As recently as eight years ago, when working to elect Massachusetts Democrat Seth Moulton to the House of Representatives, Ferson said analytics was disconnected from decision-making. By 2020 on the Markey campaign, analytics was a determining factor, and by the time another few election cycles have passed, Ferson said he expects there to be convergence between those responsible for messaging and those responsible for analysis.
"There are people like me who love politics but wouldn't know a data point to save my life," he said. "Then there are analytics people who can deconstruct something in numerous ways but have no idea how to connect that to messaging. The next growth area for politics is for people to be political analytics people who can marry the art and data."

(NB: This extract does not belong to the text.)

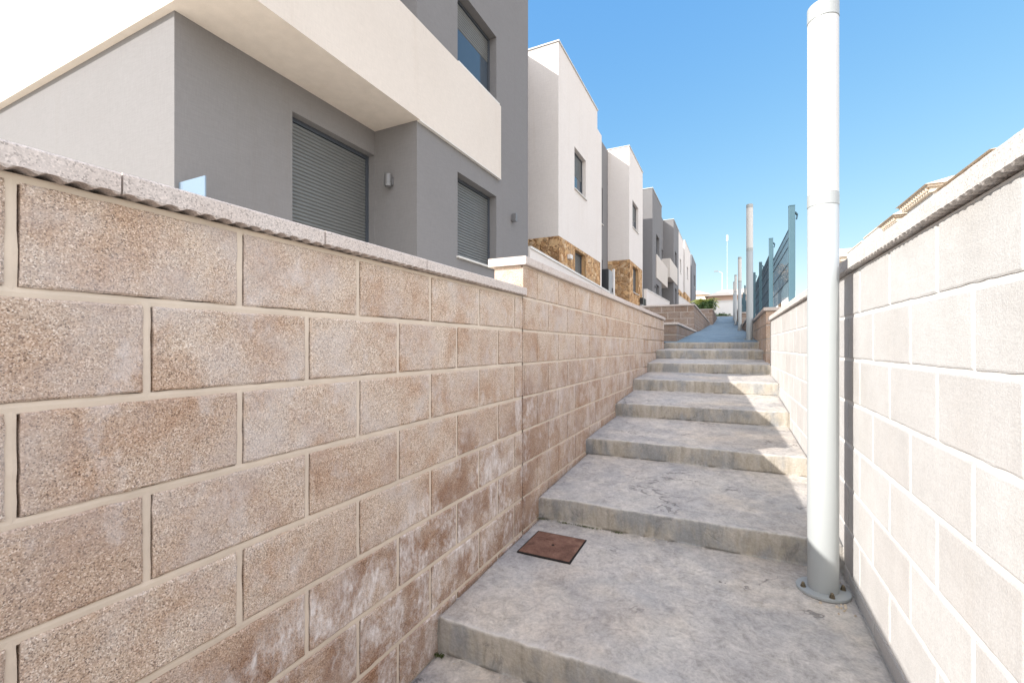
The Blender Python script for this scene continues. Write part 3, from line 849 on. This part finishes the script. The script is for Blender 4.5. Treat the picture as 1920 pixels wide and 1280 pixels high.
# rendered garden walls at the foot of the houses
def garden_wall(y0, y1, z0, z1, zb, label):
    org = (-3.87, (y0 + y1) / 2, zb)
    t = thing('garden_wall', org, label, 'wall', 'white garden walls in front of the houses')
    mb = MB(org)
    def wedge(xa, xb, d0, d1):
        i = [mb.p(x, y, z) for (y, lo, hi) in ((y0, d0 if d0 is not None else zb, z0 + d1), (y1, (z1 + (d0 - z0)) if d0 is not None else zb, z1 + d1)) for z in (lo, hi) for x in (xa, xb)]
        for q in ((0, 1, 3, 2), (4, 6, 7, 5), (0, 4, 5, 1), (2, 3, 7, 6), (0, 2, 6, 4), (1, 5, 7, 3)): mb.face(*[i[k] for k in q])
    wedge(-3.965, -3.815, None, -.05); mb.build('wall', M_WHITE, t)
    mb = MB(org); wedge(-3.968, -3.79, z0 - .049, 0); mb.build('coping', M_SILL, t)
garden_wall(8.76, 15.75, 2.13, 1.925, 0, 'white rendered garden wall under the first white house')
garden_wall(23.7, 33.6, 2.93, 3.16, .5, 'white rendered garden wall under the middle grey house')
garden_wall(40.3, 56.0, 4.28, 4.75, 1.8, 'far white rendered garden wall under the farthest white houses')

def cabinet():
    org = (-4.0, 16.1, 1.0)
    t = thing('meter_cabinet', org, 'dark meter cabinet with a grey door side at the end of the garden wall', 'cabinet')
    mb = MB(org); mb.box(-4.22, 15.8, .8, -3.86, 16.5, 2.74); mb.build('body', M_BLACK, t, bevel=.01)
    mb = MB(org); mb.box(-3.858, 15.83, 1.0, -3.835, 16.38, 2.71); d = mb.build('door', M_CABG, t, bevel=.004)
    mb = MB(org); mb.box(-3.832, 16.22, 1.95, -3.80, 16.28, 2.1); mb.build('handle', M_BLACK, d)
    mb = MB(org); mb.box(-3.858, 16.39, .8, -3.79, 16.52, 2.82); mb.build('post', M_SILL, t)
cabinet()
def intercom():
    org = (-3.87, 23.2, 1.7)
    t = thing('letterbox_stand', org, 'small pair of dark letterboxes by the stone foot of the second white house', 'letterbox')
    for y in (22.6, 23.15):
        mb = MB(org); mb.box(-3.95, y, 2.05, -3.80, y + .36, 2.38); mb.build('letterbox', M_BLACK, t, bevel=.01)
    mb = MB(org); mb.box(-3.94, 22.5, .9, -3.82, 23.6, 2.04); mb.build('stand', M_CABG, t)
intercom()
def glass_panel():
    org = (-4.395, 2.41, .1)
    t = thing('glass_balustrade', org, 'small pale blue glass balustrade panel at the corner of the nearest grey house', 'balustrade')
    mb = MB(org); mb.box(-4.597, 2.395, .45, -4.195, 2.407, 1.515); mb.build('glass', M_GLASS, t)
    mb = MB(org); mb.box(-4.185, 2.37, .1, -4.125, 2.43, 1.285); mb.build('post', M_SILL, t, bevel=.006)
glass_panel()

# ------------------------------------------------------------------ lamp columns
def lamp_column():
    t = thing('lamp_column', (0, 0, 0), 'x', 'street lamp', 'white tubular lamp columns along the path')
    mb = MB(); n = 40
    mb.tube((0, 0), .105, 0, .105, .009, n); mb.tube((0, 0), .1035, .009, .1035, .0105, n, False)
    fl = mb.build('base_flange', M_POLE, t)
    for k in range(4):
        a = radians(15 + 90 * k)
        b = MB(); c = (.082 * cos(a), .082 * sin(a))
        b.tube(c, .0115, .0106, .0115, .0130, 16); b.tube(c, .0095, .0131, .0095, .0215, 6); b.tube(c, .0072, .0216, .0066, .029, 12, False, False); b.tube(c, .0066, .029, .003, .0325, 12, False)
        b.build('bolt', M_BOLT, fl)
    mb = MB(); mb.tube((0, 0), .0605, .0107, .0605, 1.742, n, False); mb.build('pole', M_POLE, t, smooth=True)
    mb = MB(); mb.tube((0, 0), .0595, 1.742, .0595, 1.747, n, False, False); mb.tube((0, 0), .0612, 1.747, .0612, 1.80, n, True, True); mb.build('collar', M_POLE, t)
    mb = MB(); mb.tube((0, 0), .0602, 1.801, .0602, 2.585, n, False, False); mb.build('diffuser', M_DIFF, t, smooth=True)
    mb = MB(); mb.tube((0, 0), .0590, 2.585, .0590, 2.590, n, False, False); mb.tube((0, 0), .0612, 2.590, .0612, 2.655, n, True, False); mb.tube((0, 0), .0612, 2.655, .057, 2.660, n, False); mb.build('cap', M_POLE, t)
    return t
def copy_tree(o, parent=None):
    c = o.copy(); C.objects.link(c); c.parent = parent
    for ch in list(o.children): copy_tree(ch, c)
    return c
lp = lamp_column()
spots = [(.385, 2.458, -1.1125, 'large white lamp column in the sun nearest the camera'),
         (.362, 9.95, .115, 'second lamp column, shaded, standing at the top of the steps'),
         (.345, 18.2, .56, 'third lamp column from the camera, beside the far fence'),
         (.31, 26.6, 1.12, 'fourth lamp column, small and partly hidden by the third'),
         (.30, 35.0, 1.83, 'most distant lamp column near the path top')]
for i, (x, y, z, lab) in enumerate(spots):
    o = lp if i == 0 else copy_tree(lp)
    o.location = (x, y, z); o['label'] = lab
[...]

Similarly, Cohen said analytics in politics will grow in the coming years as a result of what is taking place in education.
As data science and analytics become a greater part of the curriculum at colleges and universities, the use of analytics in politics will grow, according to Cohen, an adjunct professor at Johns Hopkins University in addition to his consulting work. Data science and analytics are not yet commonly incorporated into political science, but as it starts to be, a transition will occur as a new generation of candidates and campaign leaders arises.
In addition, like Carabelli, Cohen noted that the use of analytics will continue to trickle down from the top.
"What you'll find, probably over the next 10 years, is that analytics will become a standard part of every campaign at the federal level," he said. "You'll find it also at the state level for governor's races. And then, you'll know it's been fully adopted when you see it in the state house races and races for the state legislature."